St Antoninus Giving Alms | |
Other Language 1: | Italian |
Other Title 1: | Elemosina di sant'Antonino |
Artist: | Lorenzo Lotto |
Medium: | Oil on canvas |
Height Metric: | 332 |
Width Metric: | 235 |
Museum: | Santi Giovanni e Paolo |
City: | Venice |
St Antoninus Giving Alms or The Alms of St Antoninus is an oil-on-canvas painting by the Italian artist Lorenzo Lotto, created . It depicts Archbishop Antoninus of Florence giving alms as an allegorical ideal for bureaucratic charity. The painting is now displayed in the Basilica dei Santi Giovanni e Paolo in Venice.
Lotto kept a detailed account book, which on 8 December 1540 mentions the arrival in his studio of a canvas already nailed to a frame. He removed and replaced that frame and support. From this fact, art historians have hypothesized that the commission for the Antoninus was originally signed around 1525 and was the reason for Lotto's move from Bergamo to Venice, where he stayed in the Dominican monastery.
His work on the painting may have been interrupted in July 1526, when the artist left the monastery in disgust at certain slanders circulating about him. He eventually returned to the monastery and renewed the commission—his will of 1546 shows him wishing to be buried in its cemetery and in return renouncing part of the fee for the painting. The work went wholly unmentioned in Venice at the time of its production due to the intelligentsia's hostility to Lotto and preference for Titian and his followers.
The painting, dedicated to archbishop Antoninus of Florence, has a very original composition.
Behind a red curtain pushed aside by little angels, the scene of almsgiving is depicted in three registers. The saint, who in 1442 founded a charitable brotherhood for aiding the poor, is placed on a throne in the higher part of the painting. He reads a scroll, possibly a plea, and listens to the advice of two angels. Below him, two deacons look over a balcony with a Persian carpet that decorates the balustrade. Behind them is depicted a kind of still life, with the mitre of the archbishop, the pastoral, bags, and books.
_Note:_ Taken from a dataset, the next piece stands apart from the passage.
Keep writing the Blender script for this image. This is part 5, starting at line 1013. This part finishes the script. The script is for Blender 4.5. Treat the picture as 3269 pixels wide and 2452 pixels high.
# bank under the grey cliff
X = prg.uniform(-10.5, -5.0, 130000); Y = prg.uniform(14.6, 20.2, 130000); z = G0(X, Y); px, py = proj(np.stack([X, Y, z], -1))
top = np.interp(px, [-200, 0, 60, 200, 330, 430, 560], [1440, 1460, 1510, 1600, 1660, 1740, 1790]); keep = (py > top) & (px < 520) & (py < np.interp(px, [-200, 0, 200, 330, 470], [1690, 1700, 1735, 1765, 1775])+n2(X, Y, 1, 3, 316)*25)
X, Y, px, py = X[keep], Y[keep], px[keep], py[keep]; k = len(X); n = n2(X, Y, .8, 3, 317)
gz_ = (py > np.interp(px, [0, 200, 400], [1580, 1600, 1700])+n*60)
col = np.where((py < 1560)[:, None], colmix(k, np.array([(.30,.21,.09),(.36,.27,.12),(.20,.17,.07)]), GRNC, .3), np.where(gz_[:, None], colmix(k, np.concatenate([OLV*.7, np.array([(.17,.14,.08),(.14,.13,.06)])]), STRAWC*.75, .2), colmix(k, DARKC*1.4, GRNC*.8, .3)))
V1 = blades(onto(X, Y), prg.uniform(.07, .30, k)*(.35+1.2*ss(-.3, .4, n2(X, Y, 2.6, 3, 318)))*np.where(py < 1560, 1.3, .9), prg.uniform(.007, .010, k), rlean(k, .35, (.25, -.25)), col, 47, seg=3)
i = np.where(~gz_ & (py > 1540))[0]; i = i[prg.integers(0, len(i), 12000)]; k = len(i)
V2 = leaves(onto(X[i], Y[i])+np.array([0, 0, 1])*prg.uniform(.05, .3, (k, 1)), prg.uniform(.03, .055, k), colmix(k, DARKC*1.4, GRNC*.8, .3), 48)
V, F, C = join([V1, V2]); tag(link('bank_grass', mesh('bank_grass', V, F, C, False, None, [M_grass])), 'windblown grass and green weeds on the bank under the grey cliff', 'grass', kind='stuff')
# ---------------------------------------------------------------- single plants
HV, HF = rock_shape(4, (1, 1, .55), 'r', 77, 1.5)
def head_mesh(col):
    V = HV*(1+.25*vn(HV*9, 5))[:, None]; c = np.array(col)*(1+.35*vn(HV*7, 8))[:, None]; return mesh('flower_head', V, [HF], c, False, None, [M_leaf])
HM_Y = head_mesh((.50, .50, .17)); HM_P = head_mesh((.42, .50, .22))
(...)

Of the two assistants, one takes the supplications of the poor in the lower register. He is depicted at half figure, with a calming outstretched hand. The assistant at left takes money from a bag and below him the poor extend their hands to receive it from him. The gestures give a sense of order and calm. In the group of supplicants, there are widows, orphans, and beggars, some described with vivid realism. In the Lotto's diary, it is in fact recorded that he took many life studies of poor people in the summer of 1541. In his composition, Lotto creates a model for bureaucratic charity—with the saint scrupulously reading requests, receiving guidance from the angels at his ears, and then giving instructions to those below.[1]